Et dans sa 2e phrase, Rachi insiste à nouveau, précisant que l’on peut être appelé Ben Nekhar, que l'on soit Goy (autre terme désignant l'étranger, l'autre) ou même Israël, mais pas n’importe quel Israël, un Israël agissant tel un Moumar, un renégat.

On a donc ici une définition de l'étranger, de l'autre, complètement existentialiste, puisque cette dernière dépend entièrement des actions et du comportement de l'homme que l'on voudrait nommer ainsi, et absolument pas de son origine ou ses aptitudes.

Et c'est peut-être cela que Boaz, qui n’a pas l’air de l’avis de Ruth, répond à cette dernière lorsqu'elle se désigne elle-même par ce terme de Nokhria :



“Boaz répondit et dit : On m'a raconté tout ce que tu as fait pour ta belle-mère, après la mort de ton mari, tu as laissé ton père, ta mère et ta terre natale et tu es allée vers un peuple que tu ne connaissais ni d’hier ni d’avant hier”.


Boaz, à l’instar de Rachi, prend complètement à contre-pied la notion de Nokhria telle qu'abordée par Ruth, qui la disqualifiait d’emblée de toute attention possible de sa part, sous un prétexte unique et simpliste : Elle n’est pas la même que lui, elle est une autre.

Ce qui frappe dans ce verset, au delà de l’éloignement de la perception de Ruth par Boaz et de Ruth par elle-même, ce sont les mots utilisés par ce dernier.

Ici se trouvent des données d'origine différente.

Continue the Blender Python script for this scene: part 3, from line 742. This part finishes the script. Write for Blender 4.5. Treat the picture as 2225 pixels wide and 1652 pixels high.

Ils sont quasiment symétriques en terme de placement et identiques en terme de nature, à ceux utilisés par D.ieu lorsqu’il s'adresse, dans Berechit (12:1), à Avraham :



“D.ieu dit à Avram : Va pour/vers toi, quitte ta terre et le lieu de ta naissance et la maison de ton père, vers la terre que je te ferai voir”.



On a ici en commun la grande majorité des expressions : “Partir”, en provenance de “la terre natale” de chacun d’entre eux, de chez leur(s) parent(s), “vers” un peuple que Ruth ne connaît pas ou une terre qu’Avraham n’a pas encore vue.

La ressemblance au niveau des expressions et du langage est on ne peut plus troublante.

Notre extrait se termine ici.